## BEGIN

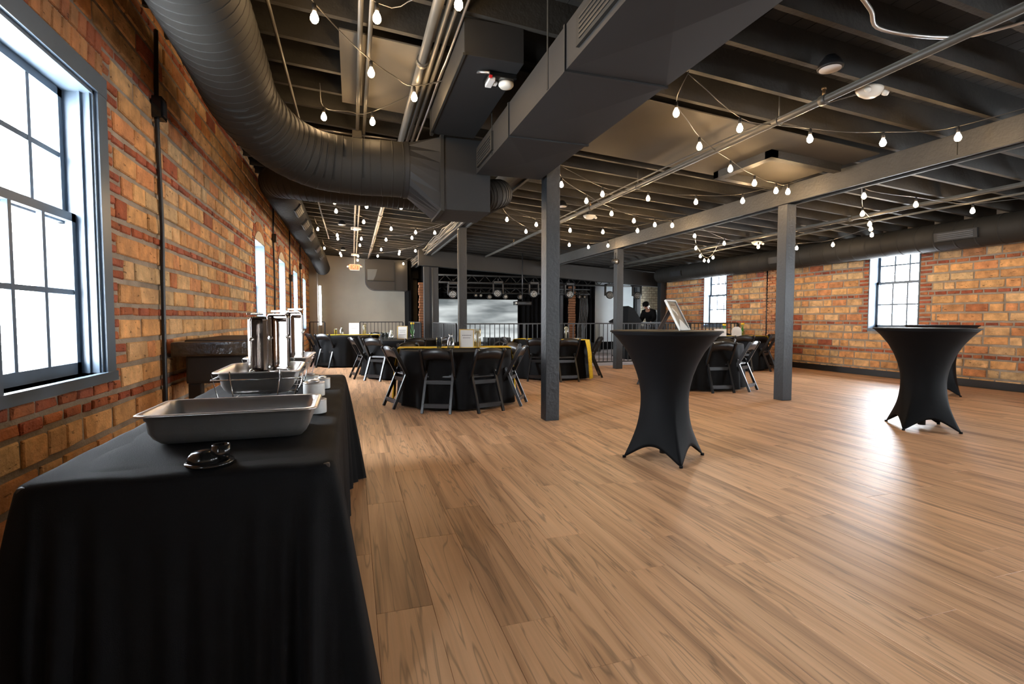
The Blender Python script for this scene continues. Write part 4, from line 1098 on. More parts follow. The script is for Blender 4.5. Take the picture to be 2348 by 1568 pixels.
def round_table(cx, cy, label, clabel, seed, hem=.03, sheen=None):
    t = thing('round_table', label, 'table', (cx, cy, 0), group='round tables under black cloths')
    MB().lathe([(.755, .72), (.76, .73), (.76, .748), (.755, .752)], 40).build('tabletop', M['dark_wood'], t)
    MB().tube([(0, 0, .02), (0, 0, .72)], .04, 12).build('pedestal', M['black_steel'], t)
    for k in range(4): MB().bar((0, 0, .03), (.4*math.cos(PI/2*k+.4), .4*math.sin(PI/2*k+.4), .02), .05, .03).build('foot', M['black_steel'], t)
    r_ = random.Random(seed); n = 160; lev = 16; vs = []; ph = [r_.uniform(0, 6.28) for _ in range(4)]
    vs.append((0, 0, .7565)); rings = [(.3, .7565), (.6, .7562), (.74, .756), (.766, .750), (.772, .735)]
    for rr, z in rings:
        for j in range(n): vs.append((rr*math.cos(2*PI*j/n), rr*math.sin(2*PI*j/n), z))
    for l in range(1, lev+1):
        f = l/lev; z = .735-(.735-hem)*f
        for j in range(n):
            a = 2*PI*j/n
            w_ = math.sin(11*a+ph[0])*.6+math.sin(17*a+ph[1])*.35+math.sin(7*a+ph[2])*.4+math.sin(29*a+ph[3])*.15
            rr = .772+.035*f+w_*.042*f**.8
            vs.append((rr*math.cos(a), rr*math.sin(a), max(z, .006)))
    k = len(rings)+lev; fs = [(0, 1+j, 1+(j+1) % n) for j in range(n)]
    for i in range(k-1):
        for j in range(n):
            a = 1+i*n+j; b = 1+i*n+(j+1) % n; fs.append((a, a+n, b+n, b))
    m = MB(); m.add(vs, fs, None, True); o = m.build('tablecloth', M['black_cloth']); o.location = (cx, cy, 0)
    tag(o, clabel, 'tablecloth', 'black floor length cloths on the round tables')

def runner(cx, cy, ang, label, w_=.34, left=.62, right=.62, seed=1, halfspan=.79):
    r_ = random.Random(seed); m = MB(); prof = []
    # arc-length profile across the table, hanging at both ends
    if left: prof += [(-halfspan-.075, .76-left), (-halfspan-.055, .76-left*.6), (-halfspan-.035, .76-left*.25), (-halfspan-.012, .745)]
    prof += [(-halfspan+.02, .766), (-.4, .764), (0, .764), (.4, .764), (halfspan-.02, .766)]
    if right: prof += [(halfspan+.012, .745), (halfspan+.035, .76-right*.25), (halfspan+.055, .76-right*.6), (halfspan+.075, .76-right)]
    P = spline([(p[0], 0, p[1]) for p in prof], 4); n = 26; vs = []; ph = [r_.uniform(0, 6) for _ in range(3)]
    for i, p in enumerate(P):
        hang = max(0, .745-p.z)
        for j in range(n+1):
            u = -1+2*j/n; ww = w_/2*(1-.35*min(1, hang*2.2)); fold = .022*min(1, hang*4)*(math.sin(u*13+ph[0])+.5*math.sin(u*23+ph[1]+hang*4))
            tz = .012*math.sin(i*.4+u*9+ph[2])*min(1, hang*5)
            vs.append((p.x+math.copysign(fold, p.x)+(.004*math.sin(u*17+i) if hang <= 0 else 0)*0, u*ww+.01*math.sin(i*.35+ph[1]), max(p.z+(.004*abs(math.sin(u*9+i*.6)) if hang <= 0 else 0), .008)+tz*0))
    fs = [(i*(n+1)+j, i*(n+1)+j+1, (i+1)*(n+1)+j+1, (i+1)*(n+1)+j) for i in range(len(P)-1) for j in range(n)]
    m.add(vs, fs, None, True); o = m.build('table_runner', M['yellow']); o.location = (cx, cy, 0); o.rotation_euler = (0, 0, math.radians(ang))
    sm = o.modifiers.new('thickness', 'SOLIDIFY'); sm.thickness = .003; sm.offset = 1
    tag(o, label, 'table runner', 'yellow gauze runners')

T1 = (1.40, 7.00); T2 = (1.0, 10.5); T3 = (-.12, 13.45); T4 = (3.87, 9.50); T5 = (5.75, 7.42); T6 = (8.6, 9.8)
round_table(*T1, 'round table nearest the viewer, left of the first post', 'black cloth on the round table nearest the viewer', 1)
round_table(*T2, 'round table in the aisle with a gold framed card and tulips', 'black cloth on the aisle table with the tulips', 2)
round_table(*T3, 'farthest round table by the buff wall', 'black cloth on the farthest aisle table', 3)
round_table(*T4, 'round table behind the nearest post', 'black cloth on the table behind the nearest post', 4)
round_table(*T5, 'round table half hidden behind the centre cocktail table', 'black cloth on the table half hidden by the centre cocktail table', 5)
round_table(*T6, 'round table farthest right near the brick wall', 'black cloth on the table farthest right near the brick wall', 6)
runner(T1[0], T1[1]+.12, -10, 'yellow runner across the round table nearest the viewer', seed=1, left=.70, right=.68, w_=.42, halfspan=.775)
runner(*T3, -10, 'yellow runner on the farthest aisle table', seed=3, left=.0, right=.25, w_=.4)
runner(T4[0]-.12, T4[1]-.26, -40, 'yellow runner hanging to the floor from the table behind the nearest post', seed=4, left=.3, right=.735, w_=.34, halfspan=.725)
runner(*T6, -14, 'yellow runner on the table farthest right near the brick wall', seed=6, left=.2, right=.2)
for a, r, tw, lb in ((-118, .96, 4, 'black folding chair seen from behind, left of centre at the nearest table'), (-75, .98, 0, 'black folding chair seen from behind, right of centre at the nearest table'),
                 (-171, .98, 8, 'black folding chair at the left side of the nearest round table'), (-31, .98, 0, 'black folding chair at the right side of the nearest round table'),
                 (18, .98, 0, 'black folding chair behind the right end of the nearest round table'), (72, .98, 0, 'black folding chair behind the candle on the nearest round table'), (128, .98, 0, 'black folding chair behind the carafe on the nearest round table')):
    chair(*T1, a, r, lb, tw)
for a, r, tw, lb in ((-132, 1.0, 2, 'black folding chair with its back to the viewer at the tulip table'), (-172, 1.04, 5, 'black folding chair seen from the side at the left of the tulip table'),
                 (-82, .98, 0, 'black folding chair in front of the gold framed card on the tulip table'), (-38, .98, 0, 'black folding chair at the right front of the tulip table'), (140, .98, 0, 'black folding chair at the far left of the tulip table')):
    chair(*T2, a, r, lb, tw)
for a, r, tw, lb in ((-130, .93, 6, 'black folding chair with its back to the viewer at the farthest aisle table'), (-172, .95, 12, 'black folding chair closest to the buff wall at the farthest aisle table'), (-20, .95, 0, 'black folding chair right of the farthest aisle table'), (40, .95, 0, 'black folding chair behind the right side of the farthest aisle table')):
    chair(*T3, a, r, lb, tw)
for a, r, tw, lb in ((-128, 1.0, 0, 'black folding chair just left of the nearest post'), (-92, 1.0, 0, 'black folding chair just right of the nearest post'), (-24, 1.0, 6, 'black folding chair beyond the hanging yellow runner'), (176, .98, 0, 'black folding chair at the left end of the table behind the nearest post')):
    chair(*T4, a, r, lb, tw)
for a, r, tw, lb in ((-101, .95, 0, 'black folding chair with a grey cloth on its seat'), (-62, .99, 0, 'black folding chair right of the one with the grey cloth'), (143, .97, 0, 'black folding chair peeking out left of the centre cocktail table'), (20, .97, 0, 'black folding chair behind the post by the cocktail tables, at the half hidden table'), (75, .97, 0, 'black folding chair on the far side of the half hidden table')):
    chair(*T5, a, r, lb, tw)
for a, r, tw, lb in ((-70, .98, 10, 'black folding chair turned sideways left of the post and in front of the brick wall'), (-115, .98, 0, 'black folding chair with its back to the viewer at the table farthest right'), (-20, .98, 0, 'black folding chair nearest the brick wall at the table farthest right'), (60, .98, 0, 'black folding chair on the far side of the table farthest right')):
    chair(*T6, a, r, lb, tw)
# grey cloth lying on a seat and hanging
m = MB(); n = 18; vs = []
for i in range(n+1):
    for j in range(n+1):
        u, v = i/n, j/n; x = -.15+.30*u; y = -.06+.26*v
        z = .472+.035*math.sin(u*7+v*3)*math.sin(v*5)+.03*math.exp(-((u-.5)**2+(v-.5)**2)*6)
        vs.append((x, y, z+.012))
fs = [(i*(n+1)+j, (i+1)*(n+1)+j, (i+1)*(n+1)+j+1, i*(n+1)+j+1) for i in range(n) for j in range(n)]
m.add(vs, fs, None, True); o = m.build('jacket', M['grey_cloth']); sm = o.modifiers.new('thickness', 'SOLIDIFY'); sm.thickness = .03; sm.offset = -1
aa = math.radians(-101); o.location = (T5[0]+.65*math.cos(aa), T5[1]+.65*math.sin(aa), 0); o.rotation_euler = (0, 0, aa+PI/2)
tag(o, 'crumpled grey jacket lying on a folding chair seat', 'jacket')

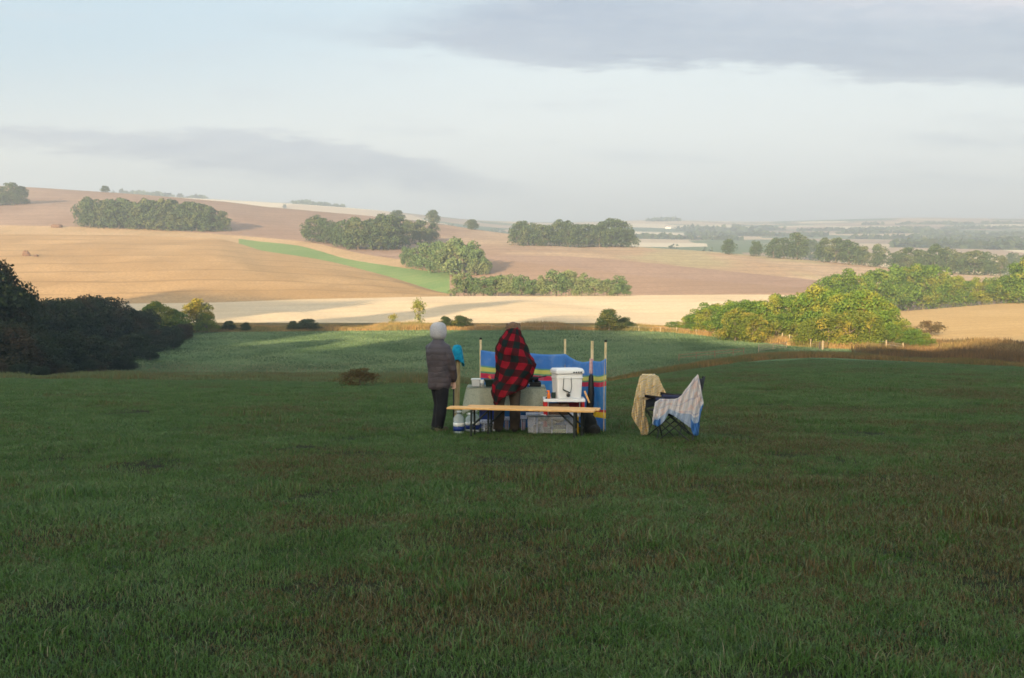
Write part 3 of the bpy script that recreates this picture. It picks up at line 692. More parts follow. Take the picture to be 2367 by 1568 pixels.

## END

→ Your task
Gather every line from the entries above where the word "picture" appears, and copy them.

→ Answer for this exercise
The Blender Python script for this scene continues. Write part 4, from line 1098 on. More parts follow. The script is for Blender 4.5. Take the picture to be 2348 by 1568 pixels.
Write part 3 of the bpy script that recreates this picture. It picks up at line 692. More parts follow. Take the picture to be 2367 by 1568 pixels.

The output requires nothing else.